Sen. Chuck Grassley, R-Iowa, meets with Attorney General nominee Loretta Lynch, on December 2, 2014 in Washington. (Bill O'Leary/The Washington Post)

On Tuesday, Loretta E. Lynch, President Obama’s nominee to become the next attorney general, made the rounds on Capitol Hill, visiting with key senators in advance of her upcoming confirmation hearing.

The next day, U.S. Attorney Lynch, whose New York district oversees Staten Island, was handed one of the country’s highest-profile — and most politically sensitive — cases, which in the coming weeks will help define her nomination process.

As crowds of demonstrators gathered Wednesday evening in the streets of midtown Manhattan, Attorney General Eric H. Holder Jr. opened a civil rights investigation into the death of Eric Garner, an African American man who died after being placed in a chokehold by a white officer in Staten Island. Lynch will run it.

For most Cabinet nominees, the challenge presented by the Garner investigation would probably be highly unwelcome. But Lynch has navigated similarly rough waters before — where race, justice and political scrutiny collide — and emerged successful.

Lynch, who met with Garner’s family in August, has been closely monitoring the case along with the civil rights division of the Justice Department. Holder said the local investigation was allowed to proceed first. “Our prosecutors,” he said, “will conduct an independent, thorough, fair and expeditious investigation.”
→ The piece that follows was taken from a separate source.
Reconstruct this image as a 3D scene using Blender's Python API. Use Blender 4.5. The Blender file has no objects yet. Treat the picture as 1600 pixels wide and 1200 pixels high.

Holder’s civil rights division still has an open criminal civil rights probe into the fatal shooting in August of Michael Brown in Ferguson, Mo., and another into the fatal shooting of Trayvon Martin in Florida two years ago.

In the Martin case, law enforcement officials have told The Washington Post that, despite allegations that the shooting was racially motivated, there is insufficient evidence to bring civil rights charges against George Zimmerman, the former volunteer neighborhood watchman who shot and killed him.

Similarly, law enforcement officials have told The Post that federal investigators have all but concluded that they do not have a strong enough case to bring against Ferguson police officer Darren Wilson in the fatal shooting of Brown.

The investigation will be conducted under the federal statute that makes it a crime for a person with government authority to “willfully” deprive a person of a right or privilege protected by the Constitution or federal law. That is often a high bar for prosecutors to surmount.

Lynch, 55, is no stranger to cases concerning police brutality.

She was senior prosecutor in the 1999 case against the New York City police officers who severely beat and sodomized a Haitian immigrant named Abner Louima with a broken-off broom handle. One officer pleaded guilty, and another was convicted of assault and civil rights violations, a verdict later overturned.

But she won praise for her handling of the case. Her boss at the time, Zachary W. Carter, called her “the soul of grace under pressure.”